Richard Witty and I have been emailing one another about the Israel lobby definition issue; and I will post that exchange soon. But this a.m. he jumps the gun and asks me a bunch of very socratic questions. As if to deny there is any such thing in the word lobby apart from an antisemitic accusation. Richard, I must say I find your tone casuistic. There is a real problem here in American politics, signified by the incident I have mentioned in which Adam Schiff, a liberal congressman representing Obama, could say a critical word about the settlements (colonies by any true measure) before a Jewish audience in Ohio. If you think this is a problem of antisemitism, you’re simply mistaken. It’s a problem in our politics. They are broken. The widespread view that the settlements are a hateful appendage to American politics has no voice in our politics. And it is dragging this country down in the world.
So I begin with that obvious moral issue. And then I try and say what is causing it. Your questions are all very smart. It is interesting that Bronfmans were on both sides of the lobby per Walt and Mearsheimer. Yes W&M did say loose coalition. It is true that the lobby has morphed. It is true that APN is part of the lobby and dissent both. Fine. So many contradictions!
And still there is a force that causes Schiff to say these horrifying things. And that force is alive on the left in our politics!
I say, let’s have more info. more and more. Let us talk about this terrible force in our politics that keeps Americans from openly attacking the settlements. You seem to be saying, Shut up. And god knows I felt the same way when there were terrible forces in our politics that were against women’s rights and gay rights, coming out of religious opposition. And I did not say, Oh there are some evangelical Christians who like gays, I said, let us get the fundamentalists out of our politics, or anyway let us counter them and identify them. And I did not call for the persecution of the fundamentalists.
I sense an enormous Jewish defensiveness in your comments. You have spoken openly of my financial difficulties that I told you about in conversation. Fine, I have no problem with that. Public/private issues are not some giant wall for me. Well I know that you have some personal exposure to Holocaust narratives and that they are important to you. And I would urge you to understand that the Holocaust was in its history and we are in a new moment in history. I urge you as a fellow Jew to look at this moral blot in our politics right now, in which racist and apartheid policies far away in another country, as geographically distinct from us as France or North Korea or Iran, cannot be condemned by our politicians out of fear and (Chuck Hagel) intimidation, and try and say why it is there, why is this happening. Rather than erecting rhetorical palisades…

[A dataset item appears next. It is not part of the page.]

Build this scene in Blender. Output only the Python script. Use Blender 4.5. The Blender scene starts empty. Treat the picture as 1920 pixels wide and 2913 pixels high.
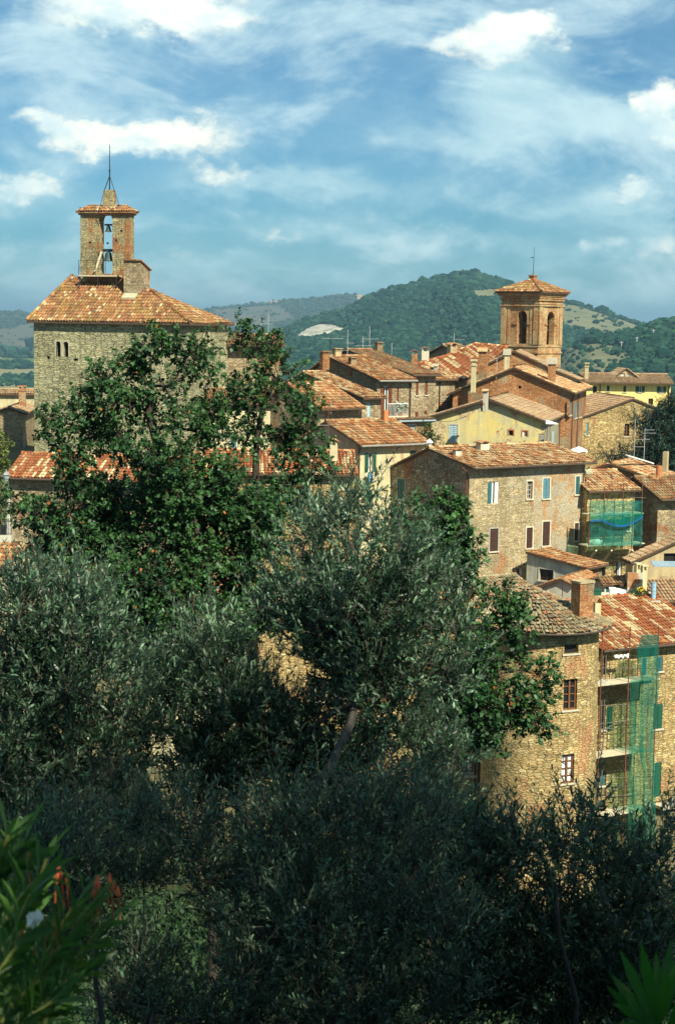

Jim Haygood puts his finger on the most important issue for me as a leftwing Jew. Here in America we have had one democratic liberation after another in our lives, from the civil rights struggle to gay rights, to women’s lib. Democracy democracy democracy. And then, out of some autochthonous atavistic impulse, American Jews are supposed to put all that aside when they come to minority rights in Israel/Palestine. And they do it, that is the problem!
Richard will say I am generalizing. Yes I am. There are many notable exceptions. But I will point to two non-exceptions. Joe Lelyveld (son of the Israel lobbyist Rabbi Arthur Lelyveld) in the pages of the NYRB, and Terry Gross on Fresh Air last year both rejected Jimmy Carter’s use of the word apartheid. Two liberal American Jews, saying that word was wrong, and shouldn’t be used. I heard Terry go after Carter on her show for using the word in his title, and Lelyveld more rabbinically picked the word apart in the NYRB.
Well last week Israel Policy Forum, which is yes, both inside and outside the lobby I am working against–is claimed by the lobby and is also resisting it, which I know is hard to get your head around, but is true–held a splendid conference call with David Kimche, a former Foreign Ministry director under Begin I believe, Likud, who said that the checkpoints and separate roadways (roadways for "Jews," Kimche said, disputing CAMERA’s assertion that these roads are for Israeli Arabs too) in the West Bank are bad for Israel– even, Kimche said, "apart from the apartheid implications."
Kimche is simply another Israeli who uses the word apartheid, as many tormented Israelis do, to describe the apartness that the separate roadways and walls are used to establish (as opposed to pure security). But that word is not allowed in the U.S. discourse, and the ban is enforced by liberal Jews here.
We don’t have to live there. Israel is a weak state unable to lift itself out of that cycle of violence. And if there is one thing we Jews here can do, in a very powerful state, which has absolutely respected our minority rights as it has progressed into modernity, is to apply those American lessons to Israel, to help Israel/Palestine as liberal Americans. In Gross’s deference to Israel, in Lelyveld’s, I discern the Jewish idea of aliyah. That Israel is somehow higher ground spiritually. When actually it is a militarized state in a crisis, where all identity, Jewish and Arab, is now shaped by violence.